There is one commonality that strikes me at virtually every office I frequent in my work as a facilitator: the inevitable kitchen signage encouraging decency, respect and goodwill towards all civilization. I’d be amazed if there isn’t some version hanging in the kitchen down the hall from where you are sitting as you read this.
Generally these messages fall into two categories: the friendly, civilized Mary Poppins nudge towards decency, “Just a friendly reminder to clean up your dishes” with a smiley-face cartoon, to the marginally less direct drill sergeant approach, “Hey Pigpen, your mother doesn’t work here and if she did she’d be ashamed to admit you belong to her so clean up this mess.”
I can relate to both approaches as I vividly recall the two different types of conversations happening in my own kitchen with my own two sons. That friendly, smiling, collaborative, aren’t-I-a-much-cooler-Dad-than-my-father version: “Hey guys it would really be helpful if you could put your dishes in the dishwasher!” Then after trying that approach oh, 100 times or so with limited success, morphing into my own Dad. Blood pressure rising with my lips tightened and dripping with sarcasm explaining that there is nothing to fear of the mysterious black shiny door under our kitchen counter, and that opening it will not suck them into a dark vortex in another galaxy.
The entire kitchen lecture series took a different twist recently. While leading a session on constructive feedback recently a participant asked if they could give their entire group of direct reports feedback during the same meeting. I clarified that if the entire group were all off track in the same way that the skills could definitely be used in that context. As the discussion progressed, it turns out that there were only a couple of people among his ten direct reports who needed the feedback and he was hoping that by addressing the large group the two “problem children” (his words, not mine) would get the message and it could still be a “friendly reminder” to the others to stay on course.
Are you dragging your sales team into a room and lecturing them about prospecting new business when only a select few need the message? Are entire groups of people exposed to rants about expense reports when only a couple of people are actually ignoring the process?

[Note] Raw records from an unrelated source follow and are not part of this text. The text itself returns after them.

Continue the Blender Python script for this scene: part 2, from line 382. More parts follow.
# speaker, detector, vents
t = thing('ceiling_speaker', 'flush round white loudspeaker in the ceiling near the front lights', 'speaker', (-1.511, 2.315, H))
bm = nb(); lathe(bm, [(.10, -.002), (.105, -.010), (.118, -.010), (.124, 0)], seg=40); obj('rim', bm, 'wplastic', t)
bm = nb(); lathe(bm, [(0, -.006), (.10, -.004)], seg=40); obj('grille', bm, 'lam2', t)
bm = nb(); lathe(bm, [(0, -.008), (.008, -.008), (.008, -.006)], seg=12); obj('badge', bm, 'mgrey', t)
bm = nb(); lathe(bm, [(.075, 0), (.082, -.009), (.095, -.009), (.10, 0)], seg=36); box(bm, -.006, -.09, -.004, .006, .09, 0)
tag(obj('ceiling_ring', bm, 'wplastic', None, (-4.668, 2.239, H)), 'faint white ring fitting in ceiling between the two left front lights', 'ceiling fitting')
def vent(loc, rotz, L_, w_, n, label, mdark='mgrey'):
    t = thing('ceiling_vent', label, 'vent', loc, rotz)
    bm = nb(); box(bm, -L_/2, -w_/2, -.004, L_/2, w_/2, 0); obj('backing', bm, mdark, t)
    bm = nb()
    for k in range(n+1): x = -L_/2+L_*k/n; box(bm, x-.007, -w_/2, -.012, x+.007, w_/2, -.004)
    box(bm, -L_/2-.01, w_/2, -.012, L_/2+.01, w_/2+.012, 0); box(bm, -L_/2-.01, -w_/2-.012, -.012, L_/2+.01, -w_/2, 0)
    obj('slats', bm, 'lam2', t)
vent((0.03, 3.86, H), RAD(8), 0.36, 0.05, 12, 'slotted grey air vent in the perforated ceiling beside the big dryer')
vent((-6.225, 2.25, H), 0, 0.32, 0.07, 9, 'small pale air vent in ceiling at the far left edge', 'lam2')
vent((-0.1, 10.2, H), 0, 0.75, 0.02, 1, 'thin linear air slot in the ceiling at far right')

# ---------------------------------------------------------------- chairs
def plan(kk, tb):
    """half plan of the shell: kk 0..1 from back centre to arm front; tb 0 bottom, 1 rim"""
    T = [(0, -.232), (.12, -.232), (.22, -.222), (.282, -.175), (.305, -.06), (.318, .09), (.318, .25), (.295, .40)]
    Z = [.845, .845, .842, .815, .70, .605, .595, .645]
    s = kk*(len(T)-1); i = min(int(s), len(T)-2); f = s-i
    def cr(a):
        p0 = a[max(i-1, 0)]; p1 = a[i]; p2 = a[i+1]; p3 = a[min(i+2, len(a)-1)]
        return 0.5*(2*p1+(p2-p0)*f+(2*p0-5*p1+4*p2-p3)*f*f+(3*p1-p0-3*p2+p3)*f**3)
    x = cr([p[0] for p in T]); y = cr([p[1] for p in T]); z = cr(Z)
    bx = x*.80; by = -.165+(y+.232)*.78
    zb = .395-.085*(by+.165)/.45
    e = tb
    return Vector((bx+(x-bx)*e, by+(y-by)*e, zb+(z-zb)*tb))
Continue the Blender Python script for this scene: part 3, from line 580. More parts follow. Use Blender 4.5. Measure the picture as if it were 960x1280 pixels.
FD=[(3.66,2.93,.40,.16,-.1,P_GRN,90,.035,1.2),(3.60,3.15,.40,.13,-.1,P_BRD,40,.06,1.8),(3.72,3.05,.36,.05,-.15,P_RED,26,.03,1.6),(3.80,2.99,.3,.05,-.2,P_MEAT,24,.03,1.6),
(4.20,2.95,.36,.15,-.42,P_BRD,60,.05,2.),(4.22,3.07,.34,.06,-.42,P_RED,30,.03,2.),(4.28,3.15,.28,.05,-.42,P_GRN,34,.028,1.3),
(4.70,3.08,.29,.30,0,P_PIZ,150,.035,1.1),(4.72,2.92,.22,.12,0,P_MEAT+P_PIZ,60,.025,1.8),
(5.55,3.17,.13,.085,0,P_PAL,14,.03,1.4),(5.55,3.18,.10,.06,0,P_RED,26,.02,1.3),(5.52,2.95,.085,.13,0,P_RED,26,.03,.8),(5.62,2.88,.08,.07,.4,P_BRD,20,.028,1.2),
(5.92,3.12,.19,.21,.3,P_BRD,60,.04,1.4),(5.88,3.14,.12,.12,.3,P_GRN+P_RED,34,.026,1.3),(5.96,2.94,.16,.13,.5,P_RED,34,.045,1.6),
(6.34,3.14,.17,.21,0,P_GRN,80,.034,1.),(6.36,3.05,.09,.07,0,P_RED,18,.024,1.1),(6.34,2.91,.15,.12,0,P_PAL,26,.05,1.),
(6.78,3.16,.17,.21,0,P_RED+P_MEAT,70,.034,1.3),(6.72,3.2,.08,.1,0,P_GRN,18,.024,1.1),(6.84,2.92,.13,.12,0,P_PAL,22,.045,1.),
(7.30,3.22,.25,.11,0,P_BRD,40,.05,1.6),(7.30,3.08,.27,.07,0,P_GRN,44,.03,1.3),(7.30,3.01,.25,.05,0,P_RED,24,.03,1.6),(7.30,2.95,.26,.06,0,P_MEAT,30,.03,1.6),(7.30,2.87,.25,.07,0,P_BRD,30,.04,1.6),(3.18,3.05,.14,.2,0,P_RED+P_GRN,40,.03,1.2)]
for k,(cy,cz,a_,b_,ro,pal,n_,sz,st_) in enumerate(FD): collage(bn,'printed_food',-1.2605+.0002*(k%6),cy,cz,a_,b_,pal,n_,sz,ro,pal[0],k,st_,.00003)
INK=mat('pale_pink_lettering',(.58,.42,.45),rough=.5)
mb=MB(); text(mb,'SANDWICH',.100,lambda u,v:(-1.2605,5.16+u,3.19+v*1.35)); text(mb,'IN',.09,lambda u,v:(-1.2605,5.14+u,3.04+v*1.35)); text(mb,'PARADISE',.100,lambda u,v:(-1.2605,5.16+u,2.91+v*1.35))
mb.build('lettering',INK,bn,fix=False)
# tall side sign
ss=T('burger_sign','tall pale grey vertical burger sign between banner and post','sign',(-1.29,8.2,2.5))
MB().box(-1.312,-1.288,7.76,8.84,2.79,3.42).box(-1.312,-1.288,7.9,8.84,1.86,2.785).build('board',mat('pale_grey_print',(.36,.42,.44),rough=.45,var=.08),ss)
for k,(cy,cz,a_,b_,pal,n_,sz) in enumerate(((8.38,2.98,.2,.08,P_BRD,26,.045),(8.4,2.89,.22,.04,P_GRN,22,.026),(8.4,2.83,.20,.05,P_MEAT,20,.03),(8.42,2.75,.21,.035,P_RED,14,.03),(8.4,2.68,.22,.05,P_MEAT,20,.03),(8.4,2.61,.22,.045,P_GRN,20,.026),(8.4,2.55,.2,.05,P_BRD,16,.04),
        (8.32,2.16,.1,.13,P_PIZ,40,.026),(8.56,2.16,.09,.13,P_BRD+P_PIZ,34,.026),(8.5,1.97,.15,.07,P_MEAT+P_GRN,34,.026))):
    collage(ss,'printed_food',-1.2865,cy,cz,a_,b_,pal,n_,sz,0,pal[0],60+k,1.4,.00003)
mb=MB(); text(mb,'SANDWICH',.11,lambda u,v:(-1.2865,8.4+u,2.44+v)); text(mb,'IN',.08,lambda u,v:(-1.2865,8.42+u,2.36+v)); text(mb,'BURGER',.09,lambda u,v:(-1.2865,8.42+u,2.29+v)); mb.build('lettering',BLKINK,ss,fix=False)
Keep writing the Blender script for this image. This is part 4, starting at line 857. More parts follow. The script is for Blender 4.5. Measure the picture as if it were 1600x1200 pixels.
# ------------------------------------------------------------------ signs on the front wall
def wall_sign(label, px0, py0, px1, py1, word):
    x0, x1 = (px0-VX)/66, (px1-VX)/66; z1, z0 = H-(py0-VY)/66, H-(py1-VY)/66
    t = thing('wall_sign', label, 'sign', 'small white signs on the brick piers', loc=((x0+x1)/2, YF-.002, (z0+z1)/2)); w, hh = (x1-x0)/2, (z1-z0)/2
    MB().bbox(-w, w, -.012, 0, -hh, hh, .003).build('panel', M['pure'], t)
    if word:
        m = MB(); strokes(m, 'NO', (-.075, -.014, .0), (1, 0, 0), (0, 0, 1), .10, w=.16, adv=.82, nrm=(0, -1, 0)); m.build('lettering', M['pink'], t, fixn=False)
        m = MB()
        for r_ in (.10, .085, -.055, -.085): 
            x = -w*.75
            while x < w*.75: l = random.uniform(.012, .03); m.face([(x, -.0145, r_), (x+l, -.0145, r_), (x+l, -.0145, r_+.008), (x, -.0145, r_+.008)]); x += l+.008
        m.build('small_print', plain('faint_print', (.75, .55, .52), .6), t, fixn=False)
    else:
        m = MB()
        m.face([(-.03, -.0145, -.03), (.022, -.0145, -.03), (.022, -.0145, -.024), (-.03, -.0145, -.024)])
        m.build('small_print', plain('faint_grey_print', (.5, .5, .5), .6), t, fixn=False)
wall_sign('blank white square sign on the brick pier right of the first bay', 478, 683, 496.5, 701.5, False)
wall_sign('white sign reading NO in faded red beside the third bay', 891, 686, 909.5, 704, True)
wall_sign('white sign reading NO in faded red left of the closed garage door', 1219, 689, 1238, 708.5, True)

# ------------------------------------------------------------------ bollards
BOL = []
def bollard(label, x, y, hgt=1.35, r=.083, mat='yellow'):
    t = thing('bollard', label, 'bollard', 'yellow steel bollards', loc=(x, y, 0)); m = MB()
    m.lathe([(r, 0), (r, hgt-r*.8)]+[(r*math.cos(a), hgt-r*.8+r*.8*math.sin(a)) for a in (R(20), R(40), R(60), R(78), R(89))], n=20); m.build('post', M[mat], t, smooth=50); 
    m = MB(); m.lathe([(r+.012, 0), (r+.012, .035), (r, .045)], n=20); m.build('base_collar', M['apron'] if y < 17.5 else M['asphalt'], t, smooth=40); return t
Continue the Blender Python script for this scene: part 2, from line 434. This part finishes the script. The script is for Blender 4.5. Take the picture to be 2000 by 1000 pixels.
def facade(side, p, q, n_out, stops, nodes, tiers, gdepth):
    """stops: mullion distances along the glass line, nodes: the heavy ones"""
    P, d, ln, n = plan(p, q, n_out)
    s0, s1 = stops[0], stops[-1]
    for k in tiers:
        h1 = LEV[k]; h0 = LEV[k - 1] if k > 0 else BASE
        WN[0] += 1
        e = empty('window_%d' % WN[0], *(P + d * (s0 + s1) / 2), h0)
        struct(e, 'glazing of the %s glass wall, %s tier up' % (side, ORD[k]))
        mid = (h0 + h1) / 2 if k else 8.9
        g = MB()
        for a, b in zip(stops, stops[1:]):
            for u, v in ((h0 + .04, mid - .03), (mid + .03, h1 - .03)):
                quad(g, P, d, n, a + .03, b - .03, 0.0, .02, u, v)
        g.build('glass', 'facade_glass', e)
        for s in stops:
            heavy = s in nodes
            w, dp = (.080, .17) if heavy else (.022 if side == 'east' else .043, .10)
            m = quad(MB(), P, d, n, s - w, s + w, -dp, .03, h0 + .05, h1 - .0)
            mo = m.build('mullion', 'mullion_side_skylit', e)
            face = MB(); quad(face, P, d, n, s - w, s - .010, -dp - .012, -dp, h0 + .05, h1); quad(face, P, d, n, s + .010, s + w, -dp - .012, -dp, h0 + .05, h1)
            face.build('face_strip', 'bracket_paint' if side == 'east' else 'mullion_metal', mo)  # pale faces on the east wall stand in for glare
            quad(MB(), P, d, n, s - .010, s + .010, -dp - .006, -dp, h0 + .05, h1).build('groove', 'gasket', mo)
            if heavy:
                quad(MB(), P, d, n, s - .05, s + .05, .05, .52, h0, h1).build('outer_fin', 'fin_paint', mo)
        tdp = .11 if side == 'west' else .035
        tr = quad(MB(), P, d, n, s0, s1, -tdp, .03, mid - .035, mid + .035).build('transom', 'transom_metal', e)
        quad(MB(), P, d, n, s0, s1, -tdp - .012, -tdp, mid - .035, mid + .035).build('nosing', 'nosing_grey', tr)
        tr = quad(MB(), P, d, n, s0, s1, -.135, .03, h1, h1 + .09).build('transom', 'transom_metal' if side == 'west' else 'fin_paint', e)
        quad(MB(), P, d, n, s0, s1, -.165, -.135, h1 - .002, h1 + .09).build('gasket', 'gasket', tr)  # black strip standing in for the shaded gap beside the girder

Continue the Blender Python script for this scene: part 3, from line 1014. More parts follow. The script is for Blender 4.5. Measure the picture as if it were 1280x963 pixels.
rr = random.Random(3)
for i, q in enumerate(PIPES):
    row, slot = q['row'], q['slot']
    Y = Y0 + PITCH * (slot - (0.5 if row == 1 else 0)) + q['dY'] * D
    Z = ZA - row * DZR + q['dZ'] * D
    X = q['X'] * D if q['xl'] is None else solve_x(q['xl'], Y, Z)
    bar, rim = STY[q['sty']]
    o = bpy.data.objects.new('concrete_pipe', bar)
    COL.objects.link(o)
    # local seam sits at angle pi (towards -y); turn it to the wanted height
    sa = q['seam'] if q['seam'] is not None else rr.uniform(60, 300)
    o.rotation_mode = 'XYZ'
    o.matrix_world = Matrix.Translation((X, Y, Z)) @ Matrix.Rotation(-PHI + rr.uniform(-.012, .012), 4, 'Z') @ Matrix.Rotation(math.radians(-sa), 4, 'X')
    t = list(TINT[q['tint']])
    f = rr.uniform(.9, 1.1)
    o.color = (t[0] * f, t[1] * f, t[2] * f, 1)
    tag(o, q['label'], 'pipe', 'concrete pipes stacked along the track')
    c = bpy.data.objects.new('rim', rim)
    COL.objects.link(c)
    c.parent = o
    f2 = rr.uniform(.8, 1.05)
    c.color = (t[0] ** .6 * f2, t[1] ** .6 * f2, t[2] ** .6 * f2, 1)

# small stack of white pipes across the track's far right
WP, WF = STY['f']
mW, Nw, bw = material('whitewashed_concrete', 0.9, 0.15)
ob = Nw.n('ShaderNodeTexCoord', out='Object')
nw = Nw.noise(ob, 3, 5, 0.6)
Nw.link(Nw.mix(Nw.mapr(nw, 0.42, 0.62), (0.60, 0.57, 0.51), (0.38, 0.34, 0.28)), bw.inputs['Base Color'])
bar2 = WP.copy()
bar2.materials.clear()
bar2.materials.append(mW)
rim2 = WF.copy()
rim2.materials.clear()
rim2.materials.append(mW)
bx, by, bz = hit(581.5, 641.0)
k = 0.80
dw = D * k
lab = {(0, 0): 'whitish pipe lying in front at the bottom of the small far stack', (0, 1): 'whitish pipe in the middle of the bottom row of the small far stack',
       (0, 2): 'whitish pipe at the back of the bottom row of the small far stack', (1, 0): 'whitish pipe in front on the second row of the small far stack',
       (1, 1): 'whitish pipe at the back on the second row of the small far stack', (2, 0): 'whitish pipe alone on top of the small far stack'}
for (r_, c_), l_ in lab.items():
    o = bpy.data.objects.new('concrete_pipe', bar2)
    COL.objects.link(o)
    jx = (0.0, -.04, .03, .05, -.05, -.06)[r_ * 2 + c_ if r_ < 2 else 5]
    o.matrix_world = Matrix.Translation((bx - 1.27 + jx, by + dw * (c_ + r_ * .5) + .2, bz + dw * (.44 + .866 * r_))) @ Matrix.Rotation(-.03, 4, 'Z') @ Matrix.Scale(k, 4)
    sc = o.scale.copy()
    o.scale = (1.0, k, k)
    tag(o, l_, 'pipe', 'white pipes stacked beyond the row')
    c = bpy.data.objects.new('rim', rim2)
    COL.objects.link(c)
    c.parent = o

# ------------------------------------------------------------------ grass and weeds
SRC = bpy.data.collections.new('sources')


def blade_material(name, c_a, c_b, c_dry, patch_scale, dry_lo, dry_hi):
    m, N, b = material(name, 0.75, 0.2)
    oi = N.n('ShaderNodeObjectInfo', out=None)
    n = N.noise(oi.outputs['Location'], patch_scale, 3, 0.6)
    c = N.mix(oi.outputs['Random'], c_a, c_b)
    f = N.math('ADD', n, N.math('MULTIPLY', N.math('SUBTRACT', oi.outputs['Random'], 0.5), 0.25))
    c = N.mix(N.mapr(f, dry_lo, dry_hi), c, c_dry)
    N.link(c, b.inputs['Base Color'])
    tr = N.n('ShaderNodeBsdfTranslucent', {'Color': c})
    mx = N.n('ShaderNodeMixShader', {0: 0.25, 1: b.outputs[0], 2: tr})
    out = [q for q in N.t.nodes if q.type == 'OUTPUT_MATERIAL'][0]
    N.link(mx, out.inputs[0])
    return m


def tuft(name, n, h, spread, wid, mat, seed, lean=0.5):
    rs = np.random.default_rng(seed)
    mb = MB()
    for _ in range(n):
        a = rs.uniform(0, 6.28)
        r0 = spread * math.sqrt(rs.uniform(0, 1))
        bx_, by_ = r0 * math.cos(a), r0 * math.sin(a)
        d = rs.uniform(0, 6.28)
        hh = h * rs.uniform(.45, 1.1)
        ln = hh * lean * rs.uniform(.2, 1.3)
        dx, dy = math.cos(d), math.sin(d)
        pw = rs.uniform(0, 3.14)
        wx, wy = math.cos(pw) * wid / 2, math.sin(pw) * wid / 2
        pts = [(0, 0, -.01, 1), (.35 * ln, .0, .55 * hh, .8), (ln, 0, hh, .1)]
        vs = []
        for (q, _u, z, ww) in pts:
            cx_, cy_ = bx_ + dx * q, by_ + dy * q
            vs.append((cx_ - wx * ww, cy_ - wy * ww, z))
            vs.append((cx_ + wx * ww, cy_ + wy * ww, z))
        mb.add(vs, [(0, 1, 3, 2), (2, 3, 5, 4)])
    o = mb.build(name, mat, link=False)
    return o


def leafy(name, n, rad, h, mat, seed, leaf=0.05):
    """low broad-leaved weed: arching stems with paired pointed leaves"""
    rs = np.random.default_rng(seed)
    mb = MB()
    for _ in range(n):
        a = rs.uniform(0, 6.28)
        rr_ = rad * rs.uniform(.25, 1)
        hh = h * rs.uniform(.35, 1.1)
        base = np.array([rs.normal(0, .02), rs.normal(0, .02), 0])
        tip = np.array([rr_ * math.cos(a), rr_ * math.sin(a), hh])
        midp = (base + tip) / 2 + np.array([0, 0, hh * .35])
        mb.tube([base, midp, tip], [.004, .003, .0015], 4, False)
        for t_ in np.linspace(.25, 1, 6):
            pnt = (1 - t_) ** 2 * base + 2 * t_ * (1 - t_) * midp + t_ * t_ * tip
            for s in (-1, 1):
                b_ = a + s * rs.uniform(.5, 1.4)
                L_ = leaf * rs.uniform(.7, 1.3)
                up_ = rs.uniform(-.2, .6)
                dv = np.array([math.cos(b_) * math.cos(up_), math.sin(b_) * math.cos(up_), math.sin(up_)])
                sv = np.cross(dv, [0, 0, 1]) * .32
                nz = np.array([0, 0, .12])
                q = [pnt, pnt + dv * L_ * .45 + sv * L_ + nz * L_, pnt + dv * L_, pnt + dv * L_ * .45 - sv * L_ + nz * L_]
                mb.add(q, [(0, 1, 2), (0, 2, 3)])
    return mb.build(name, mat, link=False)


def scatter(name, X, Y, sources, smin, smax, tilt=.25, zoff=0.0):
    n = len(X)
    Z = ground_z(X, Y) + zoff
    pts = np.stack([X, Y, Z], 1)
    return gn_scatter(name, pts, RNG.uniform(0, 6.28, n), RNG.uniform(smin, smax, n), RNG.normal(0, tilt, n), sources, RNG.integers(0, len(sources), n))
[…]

I asked the group if they had seen the sign in the kitchen reminding people to clean up after themselves. I enquired about its relative effectiveness in fixing the pretend-not-to-knowers who leave their mess for others to clean up, as well as the more conscientious people who do right by their peers in the kitchen. Thankfully everyone played along nicely and we had a helpful discussion about the impact of painting all people with the same broad brush when only a select few need a touch-up: the ones who need the feedback don’t change, and the ones who don’t need to change shake their heads and dream about better ways to spend their time.
And that’s what I’d ask you to consider as a leader. Are you dragging your sales team into a room and lecturing them about prospecting new business when only a select few need the message? Are entire groups of people exposed to rants about expense reports when only a couple of people are actually ignoring the process? Are there cryptic emails sent to entire call centre teams about lateness because of chronic individual problems?
Because you know deep in your heart that you will indeed not likely change behavior of the chosen few, but you will absolutely annoy and discourage the others, while simultaneously eroding your own credibility as a leader. You might not physically see the eye rolling from the individuals who don’t need the message but it is happening. They all leave the meeting speaking and saying the same thing: why do we all need to hear that when we all know who has the problem.
So if you ever find yourself tempted to fix individual behavior by talking to the group with your fingers-crossed, remember they still won’t clean their coffee mugs and dishes after the meeting.